The National Basketball Association today fined Dennis Rodman $50,000 for insulting the Mormon Community during the NBA Finals in Salt Lake City. I find this action by the NBA to be the pinnacle of Political Correctness and incredibly false in its intention to punish Dennis Rodman for speaking his mind. The NBA should be regulating play on the court, not comments spoken on impulse.

Fans Need Black Hats
If Dennis Rodman were truly bad for basketball and bad for the NBA, the NBA would’ve ridded themselves of him years ago. But Rodman means business. He brings in the crowds. He gives the fans a bad boy to root for or root against. Rodman wears the Black Hat of a Bad Guy on the court when the easier and more pristine path for him to take would be in wearing the White Hat of the Good Guys like Stockton, Malone, Jordan and others. Every player in the NBA plays a role and Rodman’s is the lightning bolt the NBA uses to keep the other players in line.

A Rogueless League?
What fun is a league without rogues? What good is having whole-hearted competition without clear lines between good and bad and right and wrong? Every athletic contest pits darkhorses against favorites and bad boys against shining knights — it’s part of our mythology to crave and demand easily discernable enemies and heroes.

A League of Angels
Dennis Rodman presently plays the role of the ultimate bully for the NBA and they certainly love and appreciate his willingness to throw himself on the sword of “good taste” for the past five seasons; for without Dennis Rodman, the NBA becomes a league of Angels, and any good Preacher will tell you that without the threat of Evil in our lives, Goodness becomes less valuable. If you don’t believe in Hell, then you surely don’t believe there’s a Heaven. The NBA knows that Dennis Rodman plays the role of the delightfully Devilish bad boy dressed in Chicago Bulls uniform.

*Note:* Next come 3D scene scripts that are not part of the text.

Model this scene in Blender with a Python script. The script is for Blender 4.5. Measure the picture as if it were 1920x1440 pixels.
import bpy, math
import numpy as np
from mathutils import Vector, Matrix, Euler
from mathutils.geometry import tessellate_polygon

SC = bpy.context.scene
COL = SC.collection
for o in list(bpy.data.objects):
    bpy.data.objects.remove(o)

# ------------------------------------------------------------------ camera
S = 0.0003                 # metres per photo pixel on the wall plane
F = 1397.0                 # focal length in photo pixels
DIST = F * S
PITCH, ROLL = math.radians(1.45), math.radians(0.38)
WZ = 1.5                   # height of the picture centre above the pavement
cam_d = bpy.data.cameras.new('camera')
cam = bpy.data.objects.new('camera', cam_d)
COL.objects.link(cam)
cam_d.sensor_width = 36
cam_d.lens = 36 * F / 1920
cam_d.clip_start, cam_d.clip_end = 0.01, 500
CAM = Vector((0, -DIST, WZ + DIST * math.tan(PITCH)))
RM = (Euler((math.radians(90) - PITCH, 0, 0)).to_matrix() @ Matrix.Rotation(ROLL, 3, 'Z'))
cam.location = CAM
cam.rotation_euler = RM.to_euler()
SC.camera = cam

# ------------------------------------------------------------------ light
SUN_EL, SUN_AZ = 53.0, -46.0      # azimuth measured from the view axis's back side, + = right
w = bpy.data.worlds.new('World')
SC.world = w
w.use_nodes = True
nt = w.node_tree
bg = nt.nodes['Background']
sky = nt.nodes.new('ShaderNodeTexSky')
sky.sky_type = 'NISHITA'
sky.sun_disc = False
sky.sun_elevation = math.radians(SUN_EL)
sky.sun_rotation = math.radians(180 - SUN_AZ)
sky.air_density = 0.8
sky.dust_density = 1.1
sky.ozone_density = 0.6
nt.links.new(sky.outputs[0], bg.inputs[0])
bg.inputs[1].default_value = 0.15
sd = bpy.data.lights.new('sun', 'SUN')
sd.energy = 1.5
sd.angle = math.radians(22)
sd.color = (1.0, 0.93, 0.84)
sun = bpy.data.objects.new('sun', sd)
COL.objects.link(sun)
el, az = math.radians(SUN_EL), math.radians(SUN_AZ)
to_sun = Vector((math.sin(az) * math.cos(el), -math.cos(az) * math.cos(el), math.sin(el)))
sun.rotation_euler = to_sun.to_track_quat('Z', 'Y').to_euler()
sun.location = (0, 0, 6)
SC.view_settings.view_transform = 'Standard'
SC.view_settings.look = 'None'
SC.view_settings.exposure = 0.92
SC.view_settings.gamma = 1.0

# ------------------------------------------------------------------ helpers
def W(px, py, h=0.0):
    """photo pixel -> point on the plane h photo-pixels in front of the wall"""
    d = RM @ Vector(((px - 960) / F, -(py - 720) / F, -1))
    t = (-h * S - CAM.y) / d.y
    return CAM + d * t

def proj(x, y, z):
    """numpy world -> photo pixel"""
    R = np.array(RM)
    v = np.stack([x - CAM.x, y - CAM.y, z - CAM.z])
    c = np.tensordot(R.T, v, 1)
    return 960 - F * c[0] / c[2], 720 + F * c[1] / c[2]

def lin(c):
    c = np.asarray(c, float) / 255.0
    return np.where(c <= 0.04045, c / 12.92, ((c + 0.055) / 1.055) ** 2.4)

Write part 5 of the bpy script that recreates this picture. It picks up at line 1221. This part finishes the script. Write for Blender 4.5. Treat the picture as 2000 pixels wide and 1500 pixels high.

A Line in the Sand at Center Court
With Rodman, the NBA can draw a moral line in the sand at center court and place Dennis Rodman on the other side. This shows the fans that, while Rodman is bad and a bully, the NBA can, and shall punish him if he steps out of line. The NBA will manage Rodman’s morality by fining his pocketbook to enhance their collection basket of public opinion.

Foil for Moral Superiority
The NBA uses Rodman as a foil for their moral superiority. Since Rodman admitted that he didn’t really know what a “Mormon” was, the $50,000 Mormon fine is extremely silly since it punishes Rodman for simply being uneducated. What harm can come from words? I think Mormons have weathered tougher criticism from within their own disaffected ranks than they have from the tongue of Dennis Rodman.

Mormons vs. Head-Butting
If the NBA truly cared about the integrity of the game of basketball, Rodman should’ve been fined $50,000 for the head-butt on the Referee on March 18, 1996 instead of only $20,000.

A Public Hanging
Instead of legislating fair play on the basketball court, the NBA instead crossed a line of their own drawing in making Dennis Rodman a moral example in the court of public opinion. The risk in this play for Political Correctness is losing Dennis Rodman in the NBA! Hanging him out to be flayed by those with religious and moral agendas is beyond cruel and the NBA should be shamed for making this unseemly and tasteless play to the lowest common denominator of religious conservatism.

Tossed to the Wolfpack of Public Opinion
But it’s too late now for Dennis Rodman. He may be out of basketball forever. Perhaps a full, public confession of every Sin he has committed will feed the hungering Press the blood they’re seeking, but I doubt it. The NBA, by fining Rodman $50,000, has ensured that the story will never die or properly seek its own appropriate place in the spicy life of Dennis Rodman in his speckled five year history with the NBA.

Let the Bigots Speak!
Pro Sport Leagues should not be in the business of regulating free speech and morality. Let Marge Schott express her thoughts on Hitler. Let Rodman bad-mouth the Mormons. Let Fuzzy Zoeller talk about Tiger Woods’ diet. We want to hear Al Campanas’ views on Blacks. We need to know what Jimmy the Greek thinks about African Americans.

We need to hear these views because we are always bigger than mere words. Words, when wielded unwisely, always cut the originator deeper and more mortally than any forced punishment for politically incorrect behavior ever could.